Investing in your workforce will help ensure you have the right people at the right time with the right skills. Start to plot out how much talent you already have with capabilities to deliver in your space, versus the workforce you’ll need going forward. Then work back from that to build out a detailed learning plan that will help your organization accelerate growth in the new world. A more effective approach to strategic workforce planning and considering multiple levels rather than just jumping to the “buy” strategy will pay dividends. This should be evaluated and tweaked biannually.

Employ 70/30 hiring
Every IT opening demands an ideal profile that includes the right skills, knowledge and requirements for the role. You’ve probably found that the tight job market makes it harder to fill those roles based on those criteria.

But what if you moved the goal post slightly to allow the flexibility to consider candidates that offer roughly 70% of what you might be looking for? And, instead of settling for a lower bar, what if you invested in those new employees with in-house “bootcamp” training and outside academic learning opportunities that help them make up that 30% of competencies they may lack today? Wouldn’t that unlock a whole new vault of great candidates for you to consider?
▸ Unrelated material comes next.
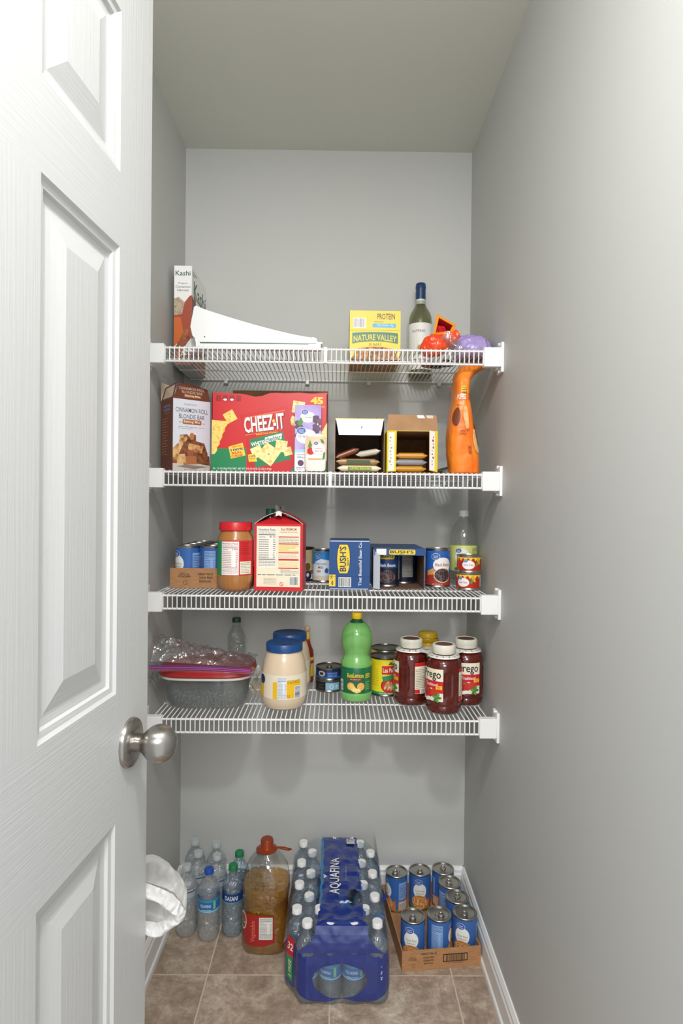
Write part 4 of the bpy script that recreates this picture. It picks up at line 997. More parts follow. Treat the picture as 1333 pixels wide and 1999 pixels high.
def small_cans():
    TAN = mat('#cdb988', .45)
    def a1(p, r, h):
        p.rect(-pi*r*.99, pi*r*.99, .022, .034, mat('#8a6a30', .4), 1); p.rect(-pi*r*.99, pi*r*.99, .0063, .022, CREAM, 1)
        p.ell(.026, .045, .01, .012, mat('#6a4a22', .5), 2); p.ell(.028, .018, .013, .014, mat('#20244e', .5), 2); p.ell(.026, .02, .005, .006, mat('#c9cdd6', .5), 3)
    can('food_can', 'tan and brown can with black lid behind the red potato carton', 'can', (-.112, -.085, Z3), .043, .103, a1, 0, band=TAN, topm=mat('#2e2a26', .4, .5), ring=False)
    def a2(p, r, h):
        p.rect(-pi*r*.99, pi*r*.99, h*.55, h-.0062, mat('#2c86d0', .4), 1)
        p.poly([(-.026, h*.45), (-.02, h*.62), (0, h*.72), (.03, h*.66), (.04, h*.45), (.04, h*.2), (-.026, h*.2)], mat('#dfe8f2', .45), 2)
        logo(p, -.012, h*.80, .010, 3); p.text('Evaporated', .0, h*.565, .034, .008, TEXTG, 4, bold=.01); p.text('Milk', .0, h*.46, .016, .008, TEXTG, 4, bold=.01)
        p.ell(-.006, h*.34, .007, .0035, mat('#e8924e', .5), 4); p.ell(.018, h*.36, .006, .008, GVB, 4); p.rect(-pi*r*.99, pi*r*.99, .0063, h*.2, mat('#d8cdbd', .5), 2)
    can('food_can', 'small blue and white evaporated milk can left of the upright blue box', 'can', (-.040, -.115, Z3), .0335, .100, a2, -12, band=mat('#cfdbe8', .4), ring=False)
    def a3(p, r, h):
        p.rect(-pi*r*.99, pi*r*.99, .0063, h*.36, mat('#a83a2c', .4), 1); p.poly([(-.04, h*.3), (-.04, h*.42), (-.02, h*.5), (-.01, h*.36)], mat('#e09a50', .5), 2)
        p.ell(.008, h*.58, .029, .022, M_WHITE, 2); p.text('Black Beans', .008, h*.59, .044, .009, mat('#a3262c', .4), 4, bold=.02); logo(p, -.013, h*.80, .0125, 3)
        p.ell(.008, h*.32, .0265, .0215, CREAM, 3); p.ell(.008, h*.32, .0245, .0195, BEAN, 4); p.text('NET WT 15.5 OZ', -.008, .0095, .03, .0035, CREAM, 3)
    can('food_can', 'blue and red black beans can right of the open blue box', 'can', (.2995, -.205, Z3), .0365, .112, a3, 2, band=mat('#2b62b4', .4))
    # two flat cans stacked
    CH = mat('#b32a1c', .4)
    def a4(p, r, h):
        for k in range(14): p.poly([(-.1+k*.0145, h-.0062), (-.0855+k*.0145, h-.0062), (-.093+k*.0145, h-.017)], YEL, 1)
        p.rect(-.102, .102, h-.009, h-.0062, YEL, 1)
        p.ell(-.012, h*.45, .018, .0125, M_WHITE, 2); p.text('Green Chiles', -.012, h*.45, .026, .005, CH, 4, bold=.01); logo(p, -.02, h*.68, .0062, 3)
        p.ell(.018, h*.65, .004, .011, mat('#e8b23a', .5), 3, 12, .6); p.ell(.014, h*.55, .003, .01, mat('#5a9a3a', .5), 3, 12, -.4)
        p.facts(.042, .062, .009, h-.009, M_INK, M_WHITE, 3)
    g = can('flat_can', 'flat red green chiles can, lower of the two stacked on the third shelf', 'can', (.378, -.262, Z3), .0345, .049, a4, -18, band=CH, ring=False)
    copy_tree(g, (.3795, -.261, Z3+.0492), 'flat red green chiles can, upper of the two stacked on the third shelf', 6)
small_cans()
def bush():
    B = mat('#1a4a88', .42); BS = mat('#f2d23a', .42)
    w, d, h = .114, .13, .137
    t = thing('bean_box', 'closed blue box of beans standing upright on the third shelf', 'box', (.0385, -.232, Z3), -1)
    m = carton(w, d, h, B); p = Print()
    n = 24; pts = []
    cx, cy = .040, .066
    def badge(cx, cy, hw, hh):
        a = [(-hh*.93, -hw*.62), (-hh*.93, hw*.62), (-hh*.55, hw*.9), (0, hw), (hh*.55, hw*.9), (hh*.93, hw*.62), (hh*.93, -hw*.62), (hh*.55, -hw*.9), (0, -hw), (-hh*.55, -hw*.9)]
        p.poly([(cx+q, cy+r_) for r_, q in a], mat('#1a2a4a', .4), 2); p.poly([(cx+q*.92, cy+r_*.96) for r_, q in a], BS, 3)
    badge(.040, .085, .0195, .045)
    p.text("BUSH'S", .038, .085, .07, .019, mat('#16305c', .4), 4, rot=90, bold=.04); p.text('BEST', .0525, .078, .022, .006, mat('#16305c', .4), 4, rot=90, bold=.03)
    p.text('That Beautiful Bean Co.', .0865, .072, .124, .0085, M_WHITE, 3, rot=90, bold=.01)
    p.rect(.0, .018, .008, .041, BS, 2); p.text('6', .009, .018, .013, .006, mat('#16305c', .4), 3, rot=90, bold=.04); p.text('CANS', .0065, .0335, .012, .0055, mat('#16305c', .4), 3, rot=90, bold=.03)
    p.bars(.028, .060, .008, .032, n=20); p.rect(0, w, .0355, .0362, mat('#16305c', .4), 2)
    p.rect(.002, w-.002, h-.0035, h-.0005, mat('#c9d2e4', .5), 2); p.rect(.002, w-.004, .0, .0025, mat('#b9c4d8', .5), 2)
    p.emit(m, on_front(w, d), flat=True); m.build('carton', t)
    w, d, h = .145, .218, .1135
    t = thing('bean_box', 'blue box of beans lying open with cans showing inside on the third shelf', 'box', (.1775, -.171, Z3))
    m = MB(); T = .0015; IN = noisemat('dark_brown_board', ['#6b4b3a', '#7c5a46'], 30, .8)
    m.box(-w/2, -w/2+T, -d/2, d/2, 0, h, B); m.box(w/2-T, w/2, -d/2, d/2, 0, h, B); m.box(-w/2+T, w/2-T, -d/2, d/2, 0, T, IN); m.box(-w/2, w/2, -d/2, d/2, h, h+T, B)
    m.box(-w/2+T, w/2-T, d/2-T, d/2, T, h, IN); m.box(-w/2+T, -w/2+T*1.4, -d/2, d/2-T, T, h, IN); m.box(w/2-T*1.4, w/2-T, -d/2, d/2-T, T, h, IN)
    p = Print(); p.rect(.01, .048, .0, .012, BS); p.text('6 CANS', .028, .006, .03, .007, M_INK, 2); p.emit(m, lambda u, v, n: (-w/2+u, -d/2+v, h+T+n), flat=True); m.build('carton', t)
    f = MB(); f.box(-w/2+.002, w/2+.001, -d/2-.0035, -d/2-.002, h-.018, h+.001, B); p = Print()
    p.rect(.008, .036, .001, .018, M_WHITE); p.rrect(.044, .118, .002, .0165, .004, BS, 2); p.text("BUSH'S", .08, .010, .066, .009, M_INK, 3, bold=.04); p.text('BEST', .08, .0037, .014, .0025, M_INK, 3)
    p.emit(f, lambda u, v, n: (-w/2+u, -d/2-.0036-n, h-.018+v), flat=True); f.build('front_flap', t)
    f = MB(); L = [(-w/2, -d/2-.0005, .001), (-w/2+.018, -d/2-.012, .001), (-w/2+.018, -d/2-.012, h-.02), (-w/2, -d/2-.0005, h-.002)]
    f.add(L, [(0,1,2,3)], mat('#c6ccd4', .6)); f.add([(x, y+.001, z) for x, y, z in L], [(3,2,1,0)], B); f.build('side_flap', t, label='grey inner side of the left flap')
    def a(p, r, h):
        p.rect(-pi*r*.99, pi*r*.99, h*.02+.006, h*.5, mat('#141d33', .4), 1); p.text('Black Beans', 0, h*.58, .05, .009, M_WHITE, 3, bold=.01); p.ell(0, h*.27, .026, .019, BEAN, 3)
        p.rrect(-.022, .022, h*.74, h*.93, .005, BS, 2); p.text("BUSH'S", 0, h*.83, .036, .01, M_INK, 3, bold=.04)
        p.facts(.04, .075, .02, h-.015, M_INK, mat('#a9a9a4', .5), 2)
    c1 = can('food_can', 'black beans can inside the open blue box, left one', 'can', (.149, -.218, Z3+.0018), .0365, .108, a, -4, band=mat('#1b3c74', .4), ring=False)
    copy_tree(c1, (.2055, -.140, Z3+.0018), 'black beans can deeper inside the open blue box, right one', -75)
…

Although this may sound like settling for less in the short term, consider the significant long-term advantages. First, by investing in these 70/30 employees, you’re sending a clear, strong signal that you believe in them, which can lead to high motivation, greater productivity and long-term retention. Second, this approach allows your current IT pros to act as mentors and teachers to new, lesser-skilled employees, which can promote a strong workplace culture of team collaboration.

Of course, 70/30 hiring relies on everyone impacted on your team to be on board. But, notwithstanding the potential short-term pain, it’s an approach that may end up yielding some of your best employees just a few years from now. Additionally, the ability to be agile and to learn, unlearn and relearn is going to be an asset and important competency in this fast-paced market.

Retain with support-and-stretch
This third strategy brings us back to retaining your current talent, which every HR professional understands is more desirable than dealing with the substantial costs, time and efforts needed to fill vacated roles. To help strengthen your retention program, consider a two-pronged support-and-stretch approach.

Support your employees by offering them the benefits, tools and opportunities to thrive within their current skill sets and roles. But offer them myriad chances to stretch beyond what they are currently doing or what they know today with internal mobility opportunities and a variety of experiences. Today’s millennial and Gen Z IT professionals are very motivated by new experiences and a chance to make a difference. So, don’t pigeonhole your people into a fixed role for a lifetime. Once supported, allow them to stretch and reach new heights that can ultimately help your company grow.

Finally, it’s important to employ these three strategies within the context of your long-term business strategy, company vision and workforce plan. And it’s critically urgent to do something now and not dismiss alarming statistics of an IT labor shortage as just a lot of noise. Companies that fail to respond to the job market reality today unwittingly dim their prospects, while organizations that methodically and consistently employ these proven strategies will likely shine brightly in the coming years.